The core idea is that all economic phenomena arise from the purposeful actions of individuals. It emphasizes subjective values, the passage of time, and the role of knowledge in economic decision-making, leading to the emergence of complex market structures through spontaneous order.
Why is it called "Austrian"?
It is named "Austrian" because its foundational figures, like Carl Menger, Eugen von Böhm-Bawerk, and Friedrich von Wieser, were from Vienna, Austria, and conducted their seminal work there in the late 19th and early 20th centuries.
Does Austrian economics use math?
Traditionally, Austrian economics has minimized the use of mathematical models and statistical analysis, preferring logical deduction and verbal reasoning (praxeology). This is because it views economics as the study of complex human choices and interactions, which it argues cannot be fully captured by mathematical equations.
What is the Austrian view on money?
Austrian economists generally view money as a market-produced commodity that emerges spontaneously to facilitate indirect exchange and overcome the limitations of barter. They emphasize the importance of sound money and are often critical of central bank monetary policy that can lead to inflation and business cycles.
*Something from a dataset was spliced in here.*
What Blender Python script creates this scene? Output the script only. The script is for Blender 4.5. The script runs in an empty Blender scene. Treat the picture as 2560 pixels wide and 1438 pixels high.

How does Austrian economics explain market crashes?
Austrian economics explains market crashes, or business cycles, as a consequence of artificially low interest rates set by central banks. These low rates distort price signals, leading entrepreneurs to undertake malinvestments in long-term production processes. Eventually, these unsustainable investments are revealed, leading to a necessary contraction or "bust" as resources are reallocated.